Next time, maybe Diana might be better off sending us flowers or candy instead of a song.

[Video]
[4.12]
Vikram Joseph: I’m sorry but this sounds like something you’d sing at Sunday School — saccharine, slightly reedy and full of the sort of milquetoast declarations of devotion that they pack hymns with to prevent them from sounding accidentally sexy. It’s basically a key change away from “Shine Jesus Shine.” There are better ways to thank your fans than this, Diana.
[3]
Edward Okulicz: If someone decides to ever reboot The Golden Girls (which would be a terrible idea, please don’t do this), then this would be a perfect theme song. It doesn’t seem to have any particular other use to my ears.
[4]
Dorian Sinclair: If anyone has earned the right to a four-minute paean on their fans’ support, Diana Ross is surely near the top of the list. And it’s always a pleasure to hear new material — new originals! — from her. But the lyrics for “Thank You” are sentimental right up to the point of being cloying, and while her vocal performance is as charismatic as ever, I can’t help but wish the material was a little bit fresher. It’s clearly evoking her ’70s heights, which I’m entirely in favour of, but instead of the triumphant revival, it’s a muted echo.
[6]
Thomas Inskeep: I wanna get behind this, I really do. But the music is so generic, just not-even-average untrendy pop (seemingly designed for Adult Contemporary radio), and these lyrics are the epitome of anodyne. I get that this sounds like a love letter from Miss Ross to her fans, but come on. “Thank You” is hooky, I’ll give you that. Hooky, but utterly bland, like a bowl of plain oatmeal.
[3]
Alfred Soto: She approaches “Thank You” like a housekeeper cleaning a shelf of crap china beloved by their owner and no one else: approach the edges, touch the top, avoid serious wiping.

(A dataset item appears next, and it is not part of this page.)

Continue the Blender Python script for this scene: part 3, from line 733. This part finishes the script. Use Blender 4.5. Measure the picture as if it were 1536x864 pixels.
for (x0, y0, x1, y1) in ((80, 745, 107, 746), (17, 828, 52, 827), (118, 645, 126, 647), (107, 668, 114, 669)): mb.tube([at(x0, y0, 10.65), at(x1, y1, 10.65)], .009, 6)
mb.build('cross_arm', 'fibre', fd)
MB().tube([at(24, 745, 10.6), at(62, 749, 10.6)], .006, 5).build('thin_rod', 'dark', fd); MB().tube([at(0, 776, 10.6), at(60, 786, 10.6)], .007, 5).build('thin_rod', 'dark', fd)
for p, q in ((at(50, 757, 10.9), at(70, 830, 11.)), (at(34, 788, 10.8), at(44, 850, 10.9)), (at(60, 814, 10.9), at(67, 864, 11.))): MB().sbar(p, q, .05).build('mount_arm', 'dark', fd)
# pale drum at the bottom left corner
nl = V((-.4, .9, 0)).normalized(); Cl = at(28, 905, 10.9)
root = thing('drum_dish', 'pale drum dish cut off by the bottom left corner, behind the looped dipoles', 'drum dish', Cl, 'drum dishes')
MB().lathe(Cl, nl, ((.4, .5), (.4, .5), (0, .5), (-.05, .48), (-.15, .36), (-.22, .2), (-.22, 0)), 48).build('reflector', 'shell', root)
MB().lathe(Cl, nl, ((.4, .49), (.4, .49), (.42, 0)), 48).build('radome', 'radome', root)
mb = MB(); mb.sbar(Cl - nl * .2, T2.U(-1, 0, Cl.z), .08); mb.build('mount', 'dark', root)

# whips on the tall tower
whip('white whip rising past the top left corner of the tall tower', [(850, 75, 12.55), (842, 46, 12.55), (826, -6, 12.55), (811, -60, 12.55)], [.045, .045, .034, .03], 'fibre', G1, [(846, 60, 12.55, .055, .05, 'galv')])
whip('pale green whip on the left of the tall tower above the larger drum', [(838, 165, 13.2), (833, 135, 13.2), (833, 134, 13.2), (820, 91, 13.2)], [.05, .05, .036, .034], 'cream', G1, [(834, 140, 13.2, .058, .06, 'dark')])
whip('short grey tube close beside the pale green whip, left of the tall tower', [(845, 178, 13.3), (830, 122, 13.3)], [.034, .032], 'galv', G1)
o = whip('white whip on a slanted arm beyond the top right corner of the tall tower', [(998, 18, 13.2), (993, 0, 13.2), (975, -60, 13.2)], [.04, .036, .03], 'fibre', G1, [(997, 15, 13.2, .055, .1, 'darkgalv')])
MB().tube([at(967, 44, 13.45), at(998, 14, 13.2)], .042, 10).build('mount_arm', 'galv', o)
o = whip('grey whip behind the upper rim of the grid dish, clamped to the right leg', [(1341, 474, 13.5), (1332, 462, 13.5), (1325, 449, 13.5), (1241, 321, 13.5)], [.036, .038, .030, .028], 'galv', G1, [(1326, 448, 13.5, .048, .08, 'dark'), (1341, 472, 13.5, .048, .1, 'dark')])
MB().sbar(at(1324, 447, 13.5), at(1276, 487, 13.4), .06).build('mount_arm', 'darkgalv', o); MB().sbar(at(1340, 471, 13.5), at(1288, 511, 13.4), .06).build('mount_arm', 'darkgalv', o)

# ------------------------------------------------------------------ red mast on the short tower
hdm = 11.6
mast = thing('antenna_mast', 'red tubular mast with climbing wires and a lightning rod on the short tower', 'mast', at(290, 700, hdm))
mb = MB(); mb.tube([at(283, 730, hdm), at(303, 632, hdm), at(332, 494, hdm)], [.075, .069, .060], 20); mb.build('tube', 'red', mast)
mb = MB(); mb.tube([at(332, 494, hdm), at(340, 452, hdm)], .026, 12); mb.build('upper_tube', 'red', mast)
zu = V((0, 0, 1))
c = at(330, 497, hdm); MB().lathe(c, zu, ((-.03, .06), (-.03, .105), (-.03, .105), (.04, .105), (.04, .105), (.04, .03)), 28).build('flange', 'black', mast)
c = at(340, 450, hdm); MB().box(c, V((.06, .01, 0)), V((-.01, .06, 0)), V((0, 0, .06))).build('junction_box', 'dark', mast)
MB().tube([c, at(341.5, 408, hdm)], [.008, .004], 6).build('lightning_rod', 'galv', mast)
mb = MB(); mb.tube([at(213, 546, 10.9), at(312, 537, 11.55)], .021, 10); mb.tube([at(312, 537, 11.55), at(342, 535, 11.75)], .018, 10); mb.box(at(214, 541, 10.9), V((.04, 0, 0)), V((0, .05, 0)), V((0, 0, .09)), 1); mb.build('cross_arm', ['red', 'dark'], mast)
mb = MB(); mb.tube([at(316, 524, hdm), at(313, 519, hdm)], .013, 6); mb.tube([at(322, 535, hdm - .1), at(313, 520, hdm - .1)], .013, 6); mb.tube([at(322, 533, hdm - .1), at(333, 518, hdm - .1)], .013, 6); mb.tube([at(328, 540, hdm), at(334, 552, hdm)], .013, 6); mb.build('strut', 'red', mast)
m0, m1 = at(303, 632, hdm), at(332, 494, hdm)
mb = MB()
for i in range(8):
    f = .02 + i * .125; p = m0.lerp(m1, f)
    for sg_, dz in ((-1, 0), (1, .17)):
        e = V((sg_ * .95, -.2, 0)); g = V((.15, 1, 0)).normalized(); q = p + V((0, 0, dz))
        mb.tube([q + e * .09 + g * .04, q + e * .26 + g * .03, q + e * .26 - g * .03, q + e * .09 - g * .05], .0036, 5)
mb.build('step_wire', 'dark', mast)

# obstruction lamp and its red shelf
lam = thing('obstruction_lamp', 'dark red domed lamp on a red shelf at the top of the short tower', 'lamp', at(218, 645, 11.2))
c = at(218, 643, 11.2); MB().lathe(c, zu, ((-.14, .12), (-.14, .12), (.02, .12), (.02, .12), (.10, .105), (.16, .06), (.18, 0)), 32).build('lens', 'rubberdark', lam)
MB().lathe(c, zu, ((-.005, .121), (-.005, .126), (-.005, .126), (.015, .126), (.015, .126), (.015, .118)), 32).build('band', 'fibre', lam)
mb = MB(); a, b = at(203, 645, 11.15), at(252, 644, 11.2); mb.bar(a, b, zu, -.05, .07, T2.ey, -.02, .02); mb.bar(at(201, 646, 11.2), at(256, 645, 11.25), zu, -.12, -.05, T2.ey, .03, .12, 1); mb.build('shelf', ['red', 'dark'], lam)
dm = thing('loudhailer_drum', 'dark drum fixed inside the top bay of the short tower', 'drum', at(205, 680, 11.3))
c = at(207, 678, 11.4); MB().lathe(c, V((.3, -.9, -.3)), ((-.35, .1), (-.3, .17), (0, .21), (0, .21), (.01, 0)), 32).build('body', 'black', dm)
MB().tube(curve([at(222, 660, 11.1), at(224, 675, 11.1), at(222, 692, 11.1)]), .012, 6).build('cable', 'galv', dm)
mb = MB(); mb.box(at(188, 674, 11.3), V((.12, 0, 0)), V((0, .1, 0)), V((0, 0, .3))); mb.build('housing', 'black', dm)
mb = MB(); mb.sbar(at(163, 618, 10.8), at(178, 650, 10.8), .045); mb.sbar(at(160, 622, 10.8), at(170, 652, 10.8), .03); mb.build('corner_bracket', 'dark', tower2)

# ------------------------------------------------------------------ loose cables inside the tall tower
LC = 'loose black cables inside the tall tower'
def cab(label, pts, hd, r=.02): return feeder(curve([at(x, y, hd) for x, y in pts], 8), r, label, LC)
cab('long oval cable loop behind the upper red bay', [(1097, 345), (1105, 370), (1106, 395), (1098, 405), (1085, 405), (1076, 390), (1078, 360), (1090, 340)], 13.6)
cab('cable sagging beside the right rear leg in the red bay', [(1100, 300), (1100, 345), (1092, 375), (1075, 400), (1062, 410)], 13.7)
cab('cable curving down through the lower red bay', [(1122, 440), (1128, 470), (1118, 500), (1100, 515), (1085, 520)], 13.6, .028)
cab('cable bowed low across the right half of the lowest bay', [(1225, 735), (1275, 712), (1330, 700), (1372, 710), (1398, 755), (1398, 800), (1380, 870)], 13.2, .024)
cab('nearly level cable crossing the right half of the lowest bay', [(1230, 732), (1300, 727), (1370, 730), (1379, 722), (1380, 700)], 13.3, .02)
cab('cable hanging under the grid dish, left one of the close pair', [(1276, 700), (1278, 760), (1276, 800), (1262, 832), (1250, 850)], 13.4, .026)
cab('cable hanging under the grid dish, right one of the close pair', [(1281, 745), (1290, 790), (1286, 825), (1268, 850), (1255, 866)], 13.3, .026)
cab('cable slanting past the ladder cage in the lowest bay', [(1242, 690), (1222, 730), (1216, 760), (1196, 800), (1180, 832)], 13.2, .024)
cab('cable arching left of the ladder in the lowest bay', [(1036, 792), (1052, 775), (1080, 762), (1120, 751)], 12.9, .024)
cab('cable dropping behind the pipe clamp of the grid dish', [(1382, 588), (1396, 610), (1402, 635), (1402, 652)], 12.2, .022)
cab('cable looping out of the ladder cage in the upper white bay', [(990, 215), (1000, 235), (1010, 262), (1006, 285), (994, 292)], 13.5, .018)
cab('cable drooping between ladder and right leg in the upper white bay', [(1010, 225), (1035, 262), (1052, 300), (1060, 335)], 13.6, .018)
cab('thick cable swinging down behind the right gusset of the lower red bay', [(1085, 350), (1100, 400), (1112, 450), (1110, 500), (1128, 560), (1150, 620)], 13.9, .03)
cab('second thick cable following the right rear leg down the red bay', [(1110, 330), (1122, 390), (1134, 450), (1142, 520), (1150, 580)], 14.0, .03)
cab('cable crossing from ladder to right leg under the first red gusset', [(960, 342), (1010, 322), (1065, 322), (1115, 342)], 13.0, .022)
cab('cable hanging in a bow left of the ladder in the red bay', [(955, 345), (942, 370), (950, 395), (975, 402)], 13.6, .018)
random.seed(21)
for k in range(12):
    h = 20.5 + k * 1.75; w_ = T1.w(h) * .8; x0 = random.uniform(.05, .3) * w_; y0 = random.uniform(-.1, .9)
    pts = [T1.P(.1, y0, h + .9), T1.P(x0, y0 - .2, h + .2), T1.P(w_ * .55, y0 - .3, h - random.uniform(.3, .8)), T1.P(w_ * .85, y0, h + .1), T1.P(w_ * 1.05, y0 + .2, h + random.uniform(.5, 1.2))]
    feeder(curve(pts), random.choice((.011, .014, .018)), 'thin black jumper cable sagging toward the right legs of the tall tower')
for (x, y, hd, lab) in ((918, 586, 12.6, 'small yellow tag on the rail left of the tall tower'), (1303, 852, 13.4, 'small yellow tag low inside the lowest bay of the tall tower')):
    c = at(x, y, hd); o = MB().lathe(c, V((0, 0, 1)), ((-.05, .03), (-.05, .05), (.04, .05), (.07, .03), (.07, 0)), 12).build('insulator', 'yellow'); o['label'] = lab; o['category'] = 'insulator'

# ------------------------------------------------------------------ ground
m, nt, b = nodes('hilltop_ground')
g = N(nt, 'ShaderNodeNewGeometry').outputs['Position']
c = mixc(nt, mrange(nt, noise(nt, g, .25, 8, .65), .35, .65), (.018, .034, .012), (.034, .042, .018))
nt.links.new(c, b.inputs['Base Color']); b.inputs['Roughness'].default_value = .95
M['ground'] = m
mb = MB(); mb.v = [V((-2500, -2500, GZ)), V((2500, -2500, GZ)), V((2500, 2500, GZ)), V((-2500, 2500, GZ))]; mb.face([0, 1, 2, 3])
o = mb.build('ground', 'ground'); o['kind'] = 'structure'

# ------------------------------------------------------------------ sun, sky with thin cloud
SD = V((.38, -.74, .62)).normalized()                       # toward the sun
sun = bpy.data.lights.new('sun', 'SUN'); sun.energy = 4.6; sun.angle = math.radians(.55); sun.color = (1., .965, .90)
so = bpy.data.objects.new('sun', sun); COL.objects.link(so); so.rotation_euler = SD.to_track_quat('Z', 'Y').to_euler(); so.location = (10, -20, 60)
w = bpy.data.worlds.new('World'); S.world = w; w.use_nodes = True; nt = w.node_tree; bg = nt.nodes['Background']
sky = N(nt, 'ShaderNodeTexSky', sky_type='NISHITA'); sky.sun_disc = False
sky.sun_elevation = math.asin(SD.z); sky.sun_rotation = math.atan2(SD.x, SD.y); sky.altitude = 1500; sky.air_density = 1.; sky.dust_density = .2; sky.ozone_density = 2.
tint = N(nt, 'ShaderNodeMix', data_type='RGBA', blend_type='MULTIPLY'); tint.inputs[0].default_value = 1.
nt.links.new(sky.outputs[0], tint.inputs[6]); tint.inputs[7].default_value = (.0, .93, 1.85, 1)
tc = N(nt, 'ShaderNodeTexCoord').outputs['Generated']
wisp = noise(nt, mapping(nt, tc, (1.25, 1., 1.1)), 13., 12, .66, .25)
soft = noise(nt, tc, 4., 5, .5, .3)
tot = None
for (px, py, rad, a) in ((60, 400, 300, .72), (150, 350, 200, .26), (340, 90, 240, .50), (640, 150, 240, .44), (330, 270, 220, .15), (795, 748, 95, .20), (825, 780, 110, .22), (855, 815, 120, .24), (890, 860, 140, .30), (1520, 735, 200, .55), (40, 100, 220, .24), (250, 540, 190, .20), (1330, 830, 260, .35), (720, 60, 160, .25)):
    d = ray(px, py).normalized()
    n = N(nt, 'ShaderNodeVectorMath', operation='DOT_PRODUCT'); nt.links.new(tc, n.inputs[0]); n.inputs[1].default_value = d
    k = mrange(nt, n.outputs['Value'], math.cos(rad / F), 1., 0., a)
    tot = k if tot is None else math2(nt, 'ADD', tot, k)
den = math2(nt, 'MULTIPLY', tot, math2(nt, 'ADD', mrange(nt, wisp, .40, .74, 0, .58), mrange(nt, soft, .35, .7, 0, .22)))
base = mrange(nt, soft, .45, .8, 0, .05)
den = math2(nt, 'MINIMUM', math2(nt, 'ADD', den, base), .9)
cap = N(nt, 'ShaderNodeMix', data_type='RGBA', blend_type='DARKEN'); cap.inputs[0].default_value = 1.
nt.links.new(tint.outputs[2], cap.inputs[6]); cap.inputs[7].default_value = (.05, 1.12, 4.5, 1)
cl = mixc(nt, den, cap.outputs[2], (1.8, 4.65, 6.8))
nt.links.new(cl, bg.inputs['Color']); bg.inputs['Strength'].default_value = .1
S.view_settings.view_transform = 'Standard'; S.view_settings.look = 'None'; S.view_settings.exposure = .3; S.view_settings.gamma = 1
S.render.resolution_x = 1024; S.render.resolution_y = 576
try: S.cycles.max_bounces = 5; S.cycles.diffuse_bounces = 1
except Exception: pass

In other words, Diana Ross is inhumanely Pro Tooled, which wouldn’t matter if “Thank You” were a song.
[3]
Austin Nguyen: Optimized as an encore for a performance on Dick Clark’s New Year’s Rockin’ Eve — replete with hand-warming breathy affect, crowd-pleasing platitudes, awkward spoken asides — and perhaps best enjoyed under similar conditions. Which includes, but is not limited to, post-midnight delirium, stranger-kissing desperation, firework-rattled ears, Time Square-bleary eyes, weak buzzed smiles, glittered-cardstock flair. I am currently 1/6 of these (take your pick), hence,
[2]
Andrew Karpan: Even in an pristinely laid out set-up and ballpark-surpassing performance, it’s interesting that Ross’ message is aimed so directly at the listener, a spirit that Ross both channels and thanks profusely for the opportunity to do so, the showman touch of anonymity that would feel crudely anachronistic coming from anyone else.
[7]
Claire Biddles: My favourite moment comes at 2:37, when after singing and speaking the titular phrase two dozen times, Ms Ross grows impatient with bestowing gratitude on her fans, and hollers “thaaank youuu” like she’s addressing a corner shop salesperson while running outside to light one of the fags she’s just bought.